Animal species will expand into suitable habitat nearby, certainly. Whether they cease to exist in their original range is usually a question of the habitat there becoming unsuitable for some reason or another - maybe through climate change, or increased predation, or because that species has changed the original habitat itself - which is what you seem to be talking about. That is usually a question of overgrazing or similar, and typically will be a cyclical thing: population boom leads to overgrazing, which leads to migration and/or population crash due to starvation, which then allows the food source to recover and rinse and repeat.
I am struggling to think of a particular animal species which has permanently changed the habitat of an area to the point where they couldn’t survive there - other than human. There are plenty of plants and microorganisms though. That is the whole basis of ecological succession.
Mostly asking because this appears to have happened in a fictional world’s ecology (Pokemon, oddly enough), and I have no idea if the concept has any basis in reality.
(In Pokemon, some subspecies seem to have gone extinct in their equivalent of Hokkaido, but some remained extant in the prefecture/region just to the south in-universe)
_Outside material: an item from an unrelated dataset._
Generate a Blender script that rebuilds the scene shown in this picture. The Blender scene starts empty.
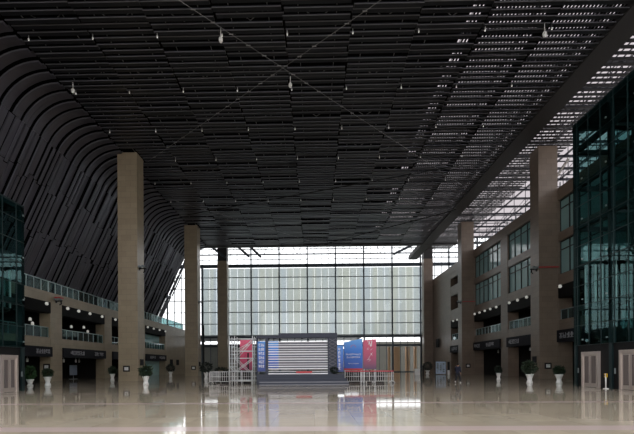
import bpy, math, random
from mathutils import Vector, Matrix
R = math.radians
rnd = random.Random(7)
SC = bpy.context.scene
COL = SC.collection

# ------------------------------------------------------------------ helpers
def lin(c):
    return tuple((v/12.92 if v <= .04045 else ((v+.055)/1.055)**2.4) for v in c)

def rgb(r, g, b):
    return lin((r/255, g/255, b/255)) + (1,)

class MB:
    """collects boxes, tubes and faces; build() links them as one mesh object"""
    def __init__(s):
        s.v = []; s.f = []; s.m = []; s.cur = 0; s.smooth = set()
    def quad(s, pts, smooth=False):
        n = len(s.v); s.v += [tuple(p) for p in pts]
        if smooth: s.smooth.add(len(s.f))
        s.f.append(tuple(range(n, n+len(pts)))); s.m.append(s.cur); return s
    def box(s, x0, x1, y0, y1, z0, z1):
        n = len(s.v)
        s.v += [(x0,y0,z0),(x1,y0,z0),(x1,y1,z0),(x0,y1,z0),(x0,y0,z1),(x1,y0,z1),(x1,y1,z1),(x0,y1,z1)]
        for q in ((3,2,1,0),(4,5,6,7),(0,1,5,4),(1,2,6,5),(2,3,7,6),(3,0,4,7)):
            s.f.append(tuple(n+i for i in q)); s.m.append(s.cur)
        return s
    def bar(s, a, b, w, h=None):
        """square bar from a to b"""
        h = w if h is None else h
        a = Vector(a); b = Vector(b); d = (b-a).normalized()
        up = Vector((0,0,1)) if abs(d.z) < .95 else Vector((0,1,0))
        u = d.cross(up).normalized()*w/2; t = u.cross(d).normalized()*h/2
        n = len(s.v)
        for p in (a, b):
            for q in (u+t, -u+t, -u-t, u-t): s.v.append(tuple(p+q))
        for q in ((0,1,2,3),(7,6,5,4),(4,5,1,0),(5,6,2,1),(6,7,3,2),(7,4,0,3)):
            s.f.append(tuple(n+i for i in q)); s.m.append(s.cur)
        return s
    def tube(s, pts, r, seg=8, closed=False):
        pts = [Vector(p) for p in pts]; rr = r if isinstance(r, (list, tuple)) else [r]*len(pts)
        n = len(s.v); k = len(pts)
        for i, p in enumerate(pts):
            if closed: d = (pts[(i+1) % k]-pts[i-1])
            else: d = pts[min(i+1, k-1)]-pts[max(i-1, 0)]
            d.normalize(); up = Vector((0,0,1)) if abs(d.z) < .9 else Vector((0,1,0))
            u = d.cross(up).normalized(); t = u.cross(d).normalized()
            for j in range(seg):
                a = 2*math.pi*j/seg; s.v.append(tuple(p+(u*math.cos(a)+t*math.sin(a))*rr[i]))
        for i in range(k if closed else k-1):
            for j in range(seg):
                a = n+i*seg+j; b = n+i*seg+(j+1) % seg; i2 = (i+1) % k
                c = n+i2*seg+(j+1) % seg; d = n+i2*seg+j
                s.smooth.add(len(s.f)); s.f.append((a,b,c,d)); s.m.append(s.cur)
        if not closed:
            s.f.append(tuple(n+j for j in range(seg))[::-1]); s.m.append(s.cur)
            s.f.append(tuple(n+(k-1)*seg+j for j in range(seg))); s.m.append(s.cur)
        return s
    def lathe(s, prof, c=(0,0,0), seg=20):
        """prof: list of (r,z)"""
        n = len(s.v); k = len(prof)
        for r, z in prof:
            for j in range(seg):
                a = 2*math.pi*j/seg
                s.v.append((c[0]+r*math.cos(a), c[1]+r*math.sin(a), c[2]+z))
        for i in range(k-1):
            for j in range(seg):
                s.smooth.add(len(s.f))
                s.f.append((n+i*seg+j, n+i*seg+(j+1)%seg, n+(i+1)*seg+(j+1)%seg, n+(i+1)*seg+j)); s.m.append(s.cur)
        s.f.append(tuple(n+j for j in range(seg))[::-1]); s.m.append(s.cur)
        s.f.append(tuple(n+(k-1)*seg+j for j in range(seg))); s.m.append(s.cur)
        return s
    def ball(s, c, r, seg=14, rings=8, sz=1.0):
        prof = [(max(r*math.sin(math.pi*i/rings), r*.02), -r*sz*math.cos(math.pi*i/rings)) for i in range(rings+1)]
        return s.lathe(prof, c, seg)
    def build(s, name, mats, parent=None, loc=(0,0,0)):
        me = bpy.data.meshes.new(name)
        me.from_pydata(s.v, [], s.f); me.update()
        if not isinstance(mats, (list, tuple)): mats = [mats]
        for m in mats: me.materials.append(m)
        for i, p in enumerate(me.polygons):
            p.material_index = s.m[i]; p.use_smooth = i in s.smooth
        o = bpy.data.objects.new(name, me); COL.objects.link(o)
        o.location = loc
        if parent: o.parent = parent
        return o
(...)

Yes but it isn’t usually caused just by migration but rather so migration coupled with changing environments.
Changes in the climate are a huge driving factor of this.
Speaking of the Pokémon example, I believe you are speaking of Sinnoh and Johto. Johto is (at least nowadays) a much warmer region than Sinnoh and during the events of the Arceus Legends game, a huge cataclysm happened that is very comparable to driving factors of IRL extinction events. So the migration of Hisui to Johto is not only plausible but actually foreshadowed
I was talking about Sinnoh/Hisui, but the other region I was thinking of was Kitikami (from Scarlet/Violet’s Teal Mask DLC), as white-stripe Basculin seem to show up in the latter’s waterways.
But yeah, migrations between Hisui and Johto might still have happened, considering that Sinnoh still has Sneasel in the modern day, but only the Johtonian subspecies.
If I recall correctly camelids originally developed in the northern tundras (cold desert) before becoming more adapted to mountainous areas and hot deserts. I think there are fossils of camels in northern Canada.